Je ne m'empressai point de sortir ; ainsi qu'il arrive après une triste cérémonie de funérailles, j'avais besoins de silence et de paix...
Adieu, mon cher ami ; demain et après-demain, j'assisterai encore à l'office des Ténèbres, mais je ne vous en entretiendrai pas davantage.
- 14. Rome durant le carême, la semaine sainte et les fêtes de Pâques : correspondance d'un pèlerin, extraits d'un journal de voyage par M. l'abbé V. Dumax. Paris, V. Palmé, Le Mans, Monnoyer, 1859.
- 15. Commentaires Sur l'Office des Ténèbres.
- I. L'Offices des Mercredi, Jeudi et Vendredi saints, connu sous le nom de Ténèbres, n'est pas autre chose que la récitation chantée des Matines et des Laudes des trois derniers jours de la semaine sainte.
- Dans les temps reculés, les Matines et les Laudes étaient toujours récitées durant la nuit et avaient reçu pour ce motif le nom de Ténèbres. L'indulgence de l'Église ayant voulu, il y a quelques siècles, apporter un adoucissement à la rigueur de cette discipline, les prières nocturnes furent supprimées, et par suite les offices de la nuit furent anticipés à la veille au soir.
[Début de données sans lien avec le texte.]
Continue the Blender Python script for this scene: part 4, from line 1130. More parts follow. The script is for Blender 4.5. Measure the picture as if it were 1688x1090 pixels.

- Cette courte explication fait facilement comprendre : 1° pourquoi c'est le Mercredi saint que l'on chante les matines du Jeudi, le Jeudi celles du Vendredi, le Vendredi celles du Samedi ; 2° d'où vient l'origine du nom de Ténèbres, qui est donné à ces offices. Il faut avouer, du reste, qu'il leur convient d'une manière toute particulière, parce que ce n'est que vers le soir qu'ils ont lieu d'ordinaire.
- II. Quoi qu'il en soit, tout est triste, tout est empreint de douleur dans ces offices, que l'on ne saurait mieux définir que par cette belle expression italienne : Ce sont les funérailles du Rédempteur, uffizio di lutto e come la representazione dei funerali del Redentore. En proie à une amertume profonde, en ces jours de douloureux anniversaire, l'Église supprime dans sa liturgie tout ce qui exprime la joie... tout cela est supprimé. "Une psalmodie sévère, des lectures lamentables, des chants lugubres, le Miserere, la mention de la mort et de la croix du Rédempteur dans une dernière oraison, voilà ce qui reste à ces offices."
- III. Une des particularités de l'office des ténèbres est l'apparition dans le sanctuaire d'un vaste chandelier sur le sommet triangulaire duquel sont disposés quinze cierges. Ces cierges, dont le nombre répond à celui des psaumes, sont éteints successivement à la fin de chacun d'entre eux. Un seul, qui est placé à l'extrémité supérieure, reste allumé. Pendant le Benedictus, un cérémoniaire va prendre ce cierge, et après l'avoir tenu sur l'autel pendant que le chœur chante l'antienne qui rappelle la mort du Sauveur, il va le cacher derrière et l'y maintient pendant la récitation du Miserere et de l'oraison qui suit ce psaume. Dès que l'oraison est achevée, un bruit confus, dont l'officiant donne le signal, se fait entendre dans le chœur ; le cierge est rapporté sur l'autel. C'est la fin de l'office.
- IV. D. Guéranger a résumé, dans une page remplie de doctrine et d'onction, le sens mystérieux de ces diverses cérémonies : "Nous sommes, dit-il (Dom Guéranger, Année Liturgique, I. V. p. 336.), dans les jours où la gloire du Fils de Dieu est éclipsée sous les ignominies de sa passion. Il était "la lumière du monde", puissant en œuvres et en paroles, accueilli par les acclamations dont tout un peuple. Maintenant, le voilà déchu de toutes ses grandeurs, "l'homme de douleurs, un lépreux, dit "Isaïe ; un ver de terre, et non un homme, dit le Roi-Prophète ; un sujet de scandale pour ses disciples," dit-il lui-même. Chacun s'éloigne de lui ; Pierre même nie l'avoir connu. Cet abandon, cette défection presque générale, sont figurés par l'extinction successive des cierges sur le chandelier triangulaire, même jusque sur l'autel. Cependant la lumière méconnue de notre Christ n'est pas éteinte, quoiqu'elle ne lance plus de feux, et que les ombres se soient épaissies autour d'elle. On pose un moment le cierge mystérieux sur l'autel, pendant le chant de l'antienne où l'on rappelle l'humble obéissance du Rédempteur qui l'a porté à accepter même "la mort, et la mort de la croix." Il est là, comme sur le Calvaire, où il souffre et meurt. Pour marquer sa sépulture, on porte le cierge derrière l'autel ; sa lumière ne paraît plus. Alors un bruit confus se fait entendre dans le sanctuaire, que l'absence de ce dernier flambeau a plongé dans l'obscurité. Ce bruit, joint aux ténèbres, exprime les convulsions de la nature, au moment où, le Sauveur ayant expiré sur la croix, la terre trembla, les rochers se fendirent, les sépulcres furent ouverts. Mais tout à coup le cierge reparaît, sans avoir rien perdu de sa lumière ; le bruit cesse, et chacun rend hommage au vainqueur de la mort."
- 16. Le signal de ce bruit fut donné au moment où le Saint-Père acheva la dernière oraison, au moyen d'une baguette qu'un des sacristains avait frappée à terre.